Silence is also an avocational pursuit for Erik who is doing research for a book he’s titled “Pausology: An Experimental Encyclopedia.”  “I collect pauses,” he says.  “Literary, cultural, political – when something was not said or not done.”  This struck me as a bit too much authorial cleverness, fitting overly neatly with the theme of silence and absence, the things Erik Schroder gives up when he becomes Eric Kennedy.

Some scenes or moments in the book aren’t entirely convincing.  A woman  Erik and Meadow meet along the way offers to do some shopping for them, a list that includes a box of hair dye.  The dye feels like another poor decision on Erik’s part, but as it turns out, Meadow dyes her own hair.  It’s not credible that a six-year-old could manage this alone, without harm.  And earlier, Meadow tells Erik her mother “must be changing her mind about you.  I’ve told her and I’ve told her.  I guess it’s not hopeless.”  That’s too sophisticated a series of connections for a young child.

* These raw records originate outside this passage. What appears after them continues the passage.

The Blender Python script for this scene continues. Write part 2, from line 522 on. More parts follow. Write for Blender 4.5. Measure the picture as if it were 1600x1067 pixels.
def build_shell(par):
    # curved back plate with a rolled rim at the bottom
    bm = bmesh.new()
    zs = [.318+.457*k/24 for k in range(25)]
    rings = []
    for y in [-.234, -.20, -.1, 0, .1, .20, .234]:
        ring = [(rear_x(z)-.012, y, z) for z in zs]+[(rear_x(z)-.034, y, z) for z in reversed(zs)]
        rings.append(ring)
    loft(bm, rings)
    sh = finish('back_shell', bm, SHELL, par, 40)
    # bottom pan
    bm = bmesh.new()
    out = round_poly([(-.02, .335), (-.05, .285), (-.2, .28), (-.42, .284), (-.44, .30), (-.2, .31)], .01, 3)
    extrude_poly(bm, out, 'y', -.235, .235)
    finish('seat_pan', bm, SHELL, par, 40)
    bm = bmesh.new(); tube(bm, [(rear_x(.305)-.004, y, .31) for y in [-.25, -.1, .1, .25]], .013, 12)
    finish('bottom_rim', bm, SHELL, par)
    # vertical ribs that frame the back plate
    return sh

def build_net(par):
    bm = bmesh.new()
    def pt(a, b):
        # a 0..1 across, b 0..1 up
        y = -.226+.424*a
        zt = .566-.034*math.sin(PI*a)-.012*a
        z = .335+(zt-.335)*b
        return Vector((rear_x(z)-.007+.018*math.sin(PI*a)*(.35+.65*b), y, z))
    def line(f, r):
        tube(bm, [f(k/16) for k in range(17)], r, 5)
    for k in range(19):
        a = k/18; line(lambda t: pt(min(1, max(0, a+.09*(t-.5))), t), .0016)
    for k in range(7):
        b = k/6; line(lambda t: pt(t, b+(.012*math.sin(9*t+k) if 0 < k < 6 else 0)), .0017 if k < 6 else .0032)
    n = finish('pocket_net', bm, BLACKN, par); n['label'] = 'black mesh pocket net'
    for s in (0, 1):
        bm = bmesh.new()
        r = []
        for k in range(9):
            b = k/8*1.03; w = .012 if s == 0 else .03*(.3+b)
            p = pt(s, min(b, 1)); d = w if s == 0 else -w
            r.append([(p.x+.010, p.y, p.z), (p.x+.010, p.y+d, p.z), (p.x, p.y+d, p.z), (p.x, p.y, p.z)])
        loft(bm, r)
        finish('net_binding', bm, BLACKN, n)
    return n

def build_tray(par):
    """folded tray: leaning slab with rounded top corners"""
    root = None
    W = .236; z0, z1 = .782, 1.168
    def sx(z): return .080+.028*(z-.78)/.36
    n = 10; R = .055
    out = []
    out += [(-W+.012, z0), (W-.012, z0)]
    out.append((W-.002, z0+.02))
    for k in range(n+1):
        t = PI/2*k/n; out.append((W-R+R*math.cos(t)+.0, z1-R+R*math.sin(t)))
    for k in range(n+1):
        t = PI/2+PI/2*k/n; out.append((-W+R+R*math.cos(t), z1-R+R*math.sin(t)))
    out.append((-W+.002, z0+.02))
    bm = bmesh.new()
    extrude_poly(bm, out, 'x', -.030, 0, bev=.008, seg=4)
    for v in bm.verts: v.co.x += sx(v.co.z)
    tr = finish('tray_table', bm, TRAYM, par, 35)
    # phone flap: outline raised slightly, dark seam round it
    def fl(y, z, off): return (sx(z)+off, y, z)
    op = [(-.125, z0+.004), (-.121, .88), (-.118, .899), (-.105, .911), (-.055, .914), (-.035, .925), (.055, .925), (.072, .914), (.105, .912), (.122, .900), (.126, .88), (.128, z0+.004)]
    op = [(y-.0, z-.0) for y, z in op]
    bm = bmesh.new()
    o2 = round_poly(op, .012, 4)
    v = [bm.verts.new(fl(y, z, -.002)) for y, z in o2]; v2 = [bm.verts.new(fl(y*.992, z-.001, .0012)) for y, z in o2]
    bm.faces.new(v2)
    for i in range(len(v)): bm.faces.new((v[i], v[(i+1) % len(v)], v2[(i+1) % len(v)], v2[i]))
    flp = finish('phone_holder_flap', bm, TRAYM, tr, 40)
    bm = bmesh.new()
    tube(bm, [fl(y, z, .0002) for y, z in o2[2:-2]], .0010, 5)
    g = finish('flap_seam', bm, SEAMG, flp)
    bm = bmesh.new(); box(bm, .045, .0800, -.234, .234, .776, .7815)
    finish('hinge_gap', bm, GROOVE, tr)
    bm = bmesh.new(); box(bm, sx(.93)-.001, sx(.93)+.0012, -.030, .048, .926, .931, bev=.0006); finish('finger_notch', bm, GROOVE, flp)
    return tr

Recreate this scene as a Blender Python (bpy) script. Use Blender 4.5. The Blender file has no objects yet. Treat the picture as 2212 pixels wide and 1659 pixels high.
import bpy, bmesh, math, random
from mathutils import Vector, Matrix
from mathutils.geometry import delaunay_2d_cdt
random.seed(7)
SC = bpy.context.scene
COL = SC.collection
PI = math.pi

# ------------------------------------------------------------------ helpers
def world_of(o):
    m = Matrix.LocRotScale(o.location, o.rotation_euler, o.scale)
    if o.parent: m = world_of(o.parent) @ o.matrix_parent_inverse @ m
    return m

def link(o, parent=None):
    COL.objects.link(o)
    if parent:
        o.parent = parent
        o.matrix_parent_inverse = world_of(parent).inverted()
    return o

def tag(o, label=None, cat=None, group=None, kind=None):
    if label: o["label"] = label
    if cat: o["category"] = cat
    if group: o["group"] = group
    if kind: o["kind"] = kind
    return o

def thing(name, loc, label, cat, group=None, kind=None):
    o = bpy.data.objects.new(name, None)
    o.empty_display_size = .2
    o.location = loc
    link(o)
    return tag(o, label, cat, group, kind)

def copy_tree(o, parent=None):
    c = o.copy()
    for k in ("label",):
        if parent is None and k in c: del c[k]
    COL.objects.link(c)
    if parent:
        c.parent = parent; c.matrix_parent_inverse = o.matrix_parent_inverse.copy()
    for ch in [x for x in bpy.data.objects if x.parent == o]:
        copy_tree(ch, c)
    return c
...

But the missteps are small things.  There are many more beautiful moments: the upstate New York town of Plattsburgh is excellently described as “a snarl of a town, surprisingly impoverished, barracks of transient white people hanging about, their children wide-awake all night.”  In a flashback, a German guard is described as having “fuzzy hair that he wore in a kind of blond atmosphere around his head.”  And Erik’s unique and distinctive voice is entirely convincing.

Amity Gaige has created Erik Schroder who, in turn, creates Eric Kennedy, an implausible character who is always believable.  It’s a vivid and memorable book.

EDRA ZIESK is a writer living in New York. She's published three novels, The Trespasser, A Cold Spring, and Acceptable Losses, as well as many short stories, and is a recipient of fellowships in fiction from the National Endowment for the Arts and the New York Foundation for the Arts. She is working on a new novel.